Computer Graphics Forum (Proceedings of Pacific Graphics 2010), accepted
L. Liu[1], E. Chambers[2], D. Letscher[2], T. Ju[1]
[1] Washington University in St. Louis, USA
[2] St. Louis University, USA
Abstract
Thinning is a commonly used approach for computing skeleton descriptors. Traditional
thinning algorithms often have a simple, iterative structure, yet producing skeletons
that are overly sensitive to boundary perturbations. We present a novel thinning algorithm,
operating on objects represented as cell complexes, that preserves the simplicity of
typical thinning algorithms but generates skeletons that more robustly capture global
shape features. Our key insight is formulating a skeleton significance measure, called
medial persistence, which identify skeleton geometry at various dimensions (e.g., curves
or surfaces) that represent object parts with different anisotropic elongations (e.g.,
tubes or plates). The measure is generally defined in any dimensions, and can be easily
computed using a single thinning pass. Guided by medial persistence, our algorithm produces
a family of topology and shape preserving skeletons whose shape and composition can be
flexible controlled by desired level of medial persistence.
Applicaiton:
It includes the executable program, sample data, and documentation.

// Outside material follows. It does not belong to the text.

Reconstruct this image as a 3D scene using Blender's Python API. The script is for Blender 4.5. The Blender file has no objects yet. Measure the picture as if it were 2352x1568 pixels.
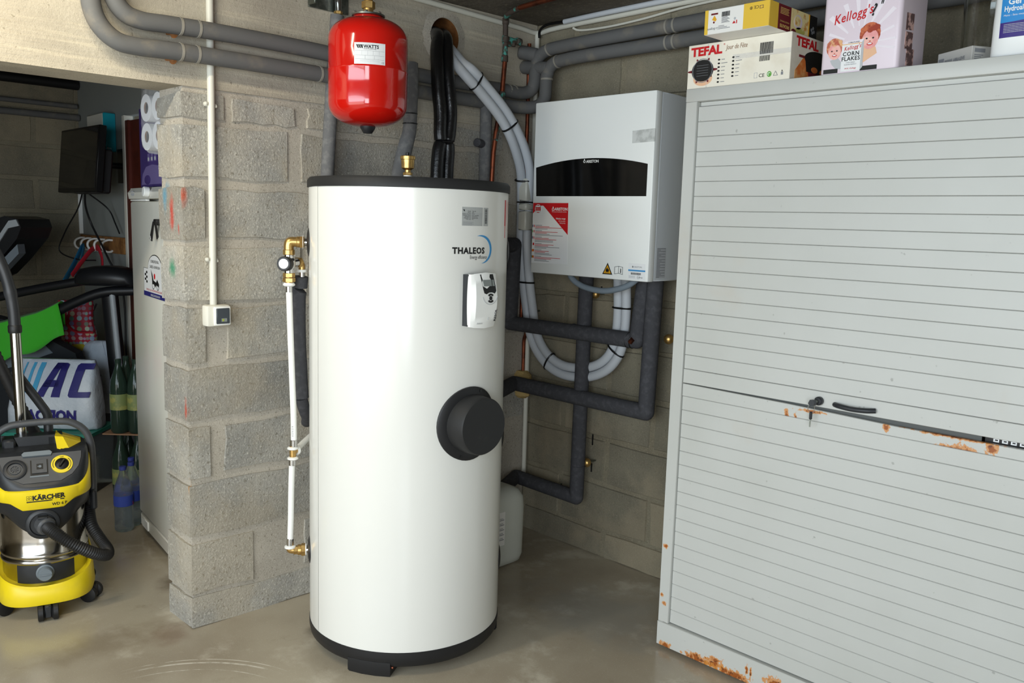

In addition, a folder of executable programs without GUI (graphics
user interface) are offered for advanced users to batch process
the data.
Compute skeleton directly from mesh(.ply):
read in mesh => thinning => save the thinning result.
The intermediate step turns the mesh representation into cell complex
representation and save into a file with the same name but different suffix (.cc).
[ format and reader ]
Face (left to right): Mabs, Mrel, and surface patch size
Edge (left to right): Mabs, Mrel, and curve length
Thresholds for Mabs is in the range [0, infinity), and for Mrel is [0,1]. If the
thresholds for face is extremely large, for example, 1 for Mrel of face, then all
faces will be removed during skeleton computation unless they are critical to maintian
topology such as the surface of a hollow sphere.